Potential Red Flags for Broader Impacts Sections

  • Principal Investigator (PI) proposed BI activities that will be done regardless of whether the proposal is funded.
    BI should not include PI’s normal teaching duties and faculty commitments such as normal teaching duties, publishing research in peer reviewed journals, undergraduate advising
  • PI proposed BI activities that benefit their field of research or other fields, but that provide limited or no societal benefits.
    For example, if a chemical engineering proposal mentions only the impacts of the research on the fields of chemical engineering and food science, the BI will not be reviewed favorably. This is considered to be Intellectual Merit, not a Broader Impact.
  • Proposed activities plug into existing outreach programs without describing what new value they will bring.
    If a proposal discusses involvement in, as an example, an after-school program, but does not highlight how the proposed activity will enhance this program through either new content or added value, the BI will likely not be reviewed favorably.

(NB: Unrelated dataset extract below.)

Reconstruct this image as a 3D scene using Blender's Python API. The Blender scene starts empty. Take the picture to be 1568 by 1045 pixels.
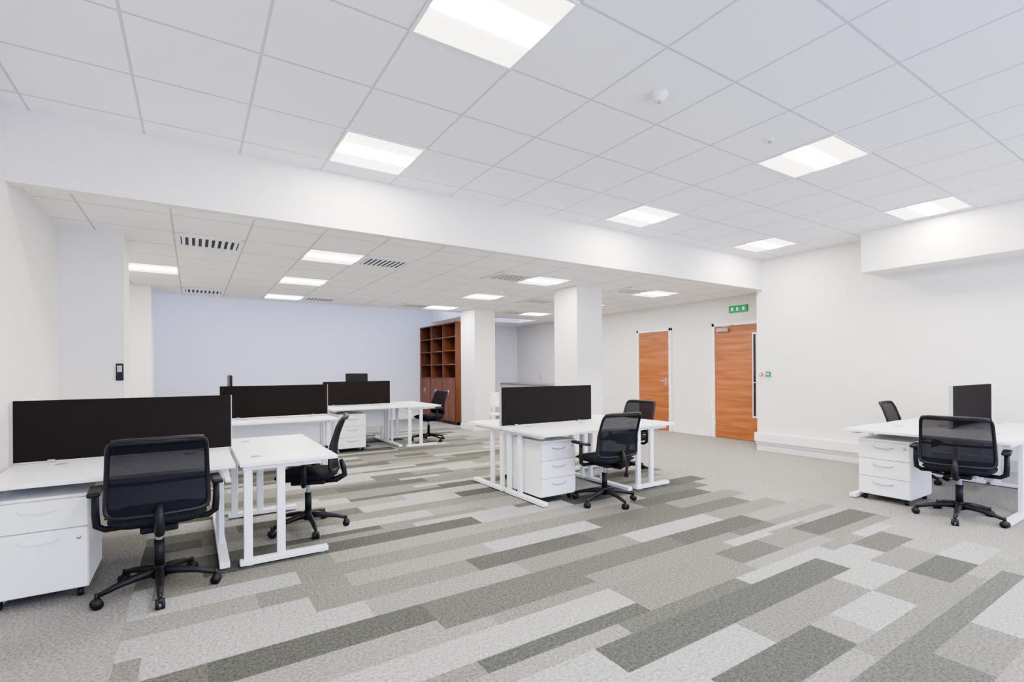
import bpy, bmesh, math, random
from mathutils import Vector, Matrix
random.seed(3)
D=bpy.data; C=bpy.context; SC=C.scene
H=1.29; HC=H+1.70; LC=H+1.3075      # camera height, high ceiling, low ceiling
DZ=0.69                               # desk top height

# ------------------------------------------------------------------ materials
def new_mat(name):
    m=D.materials.new(name); m.use_nodes=True
    nt=m.node_tree; b=nt.nodes['Principled BSDF']
    return m,nt,b
def rgb(r,g,b):
    f=lambda c:(c/255/12.92) if c/255<=.04045 else ((c/255+.055)/1.055)**2.4
    return (f(r),f(g),f(b),1)
def plain(name,col,rough=.5,metal=0,noise=0,nscale=40,bump=0,spec=.5):
    m,nt,b=new_mat(name)
    b.inputs['Base Color'].default_value=col; b.inputs['Roughness'].default_value=rough
    b.inputs['Metallic'].default_value=metal; b.inputs['Specular IOR Level'].default_value=spec
    tc=nt.nodes.new('ShaderNodeTexCoord'); n=nt.nodes.new('ShaderNodeTexNoise')
    n.inputs['Scale'].default_value=nscale; n.inputs['Detail'].default_value=3
    nt.links.new(tc.outputs['Object'],n.inputs['Vector'])
    if noise:
        mx=nt.nodes.new('ShaderNodeMix'); mx.data_type='RGBA'
        mx.inputs[6].default_value=tuple(c*(1-noise) for c in col[:3])+(1,)
        mx.inputs[7].default_value=tuple(min(1,c*(1+noise)) for c in col[:3])+(1,)
        nt.links.new(n.outputs['Fac'],mx.inputs[0]); nt.links.new(mx.outputs[2],b.inputs['Base Color'])
    if bump:
        bp=nt.nodes.new('ShaderNodeBump'); bp.inputs['Strength'].default_value=bump; bp.inputs['Distance'].default_value=.002
        nt.links.new(n.outputs['Fac'],bp.inputs['Height']); nt.links.new(bp.outputs['Normal'],b.inputs['Normal'])
    return m
def emis(name,col,s,base=(.8,.8,.8,1)):
    m,nt,b=new_mat(name); b.inputs['Base Color'].default_value=base
    b.inputs['Emission Color'].default_value=col; b.inputs['Emission Strength'].default_value=s
    return m
def wood(name,c1,c2,axis,scale=1.0,rough=.4):
    m,nt,b=new_mat(name); b.inputs['Roughness'].default_value=rough
    tc=nt.nodes.new('ShaderNodeTexCoord'); mp=nt.nodes.new('ShaderNodeMapping')
    s=[14*scale]*3; s[axis]=1.1*scale; mp.inputs['Scale'].default_value=s
    n=nt.nodes.new('ShaderNodeTexNoise'); n.inputs['Scale'].default_value=1; n.inputs['Detail'].default_value=6; n.inputs['Distortion'].default_value=.6
    r=nt.nodes.new('ShaderNodeValToRGB'); r.color_ramp.elements[0].position=.3; r.color_ramp.elements[1].position=.72
    r.color_ramp.elements[0].color=c1; r.color_ramp.elements[1].color=c2
    L=nt.links.new; L(tc.outputs['Object'],mp.inputs[0]); L(mp.outputs[0],n.inputs['Vector']); L(n.outputs['Fac'],r.inputs[0]); L(r.outputs[0],b.inputs['Base Color'])
    return m

class NT:
    def __init__(s,nt): s.nt=nt
    def m(s,op,a,b=None,c=None):
        n=s.nt.nodes.new('ShaderNodeMath'); n.operation=op
        for i,x in enumerate((a,b,c)):
            if x is None: continue
            if isinstance(x,(int,float)): n.inputs[i].default_value=x
            else: s.nt.links.new(x,n.inputs[i])
        return n.outputs[0]
    def wn(s,a,b):
        c=s.nt.nodes.new('ShaderNodeCombineXYZ')
        for i,x in enumerate((a,b)):
            if isinstance(x,(int,float)): c.inputs[i].default_value=x
            else: s.nt.links.new(x,c.inputs[i])
        w=s.nt.nodes.new('ShaderNodeTexWhiteNoise'); w.noise_dimensions='3D'
        s.nt.links.new(c.outputs[0],w.inputs['Vector']); return w.outputs['Value']
    def mix(s,f,a,b):
        n=s.nt.nodes.new('ShaderNodeMix'); n.data_type='RGBA'
        for i,x in ((0,f),(6,a),(7,b)):
            if isinstance(x,(int,float,tuple)): n.inputs[i].default_value=x
            else: s.nt.links.new(x,n.inputs[i])
        return n.outputs[2]

def ceiling_mat(name,x0,y0,col,line):
    m,nt,b=new_mat(name); N=NT(nt); b.inputs['Roughness'].default_value=.9; b.inputs['Specular IOR Level'].default_value=.2
    tc=nt.nodes.new('ShaderNodeTexCoord'); sp=nt.nodes.new('ShaderNodeSeparateXYZ'); nt.links.new(tc.outputs['Object'],sp.inputs[0])
    ms=[]
    for ax,o in ((0,x0),(1,y0)):
        t=N.m('DIVIDE',N.m('SUBTRACT',sp.outputs[ax],o),.6)
        ms.append(N.m('ABSOLUTE',N.m('SUBTRACT',N.m('FRACT',N.m('ADD',t,.5)),.5)))
    d=N.m('MINIMUM',ms[0],ms[1])
    c=N.mix(N.m('LESS_THAN',d,.0125),col,line)
    nt.links.new(c,b.inputs['Base Color'])
    n=nt.nodes.new('ShaderNodeTexNoise'); n.inputs['Scale'].default_value=150; nt.links.new(tc.outputs['Object'],n.inputs['Vector'])
    bp=nt.nodes.new('ShaderNodeBump'); bp.inputs['Strength'].default_value=.15; bp.inputs['Distance'].default_value=.002
    nt.links.new(n.outputs['Fac'],bp.inputs['Height']); nt.links.new(bp.outputs[0],b.inputs['Normal'])
    return m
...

    Note: This is somewhat dependent on the reviewers’ individual preferences. Some reviewers are happy to see involvement in an established, successful program, regardless of whether or not the new project adds value.
  • Proposed BI activities are not sufficiently integrated with or related to the PI’s proposed or ongoing research.
    If a proposal discusses involvement in an ongoing program, or suggests a the initiation of a new program, but does not highlight how the program ties into ongoing or proposed research, it may be negatively reviewed.

    Note: Again, this is somewhat dependent on the reviewers’ individual preferences, with some reviewers happy to see involvement in effective programs regardless of their relationship to the PI’s research
  • PI did not describe BI activities in sufficient detail.
    For example, if a PI mentions that their BI plan involves training students, but does not detail the recruitment of the students or what will comprise the training, reviewers may question if the plan has been fully developed.
  • PI wrote too much about BI activities they've done in the past and not enough about what they propose to do in the future.

    Note: Having a strong BI track record can be important, especially if you have received funding from NSF in the past. However, this shouldn’t be discussed at the expense of your proposed activities.
  • PI proposed BI activities that are not feasible.

    Note: If not discussed explicitly or in sufficient detail, panelists may question whether or not PIs have sufficient institutional support in the form of time or resources, whether or not they’ve formed the necessary partnerships with local organizations, and whether or not they are allocating funds appropriately.
  • PI proposed multiple, disjointed BI activities without having one well-developed, “main” activity.

    Note: If the PI does not convey that they have developed a robust, central BI mission or activity, reviewers may assume that they are compensating by proposing numerous weaker activities.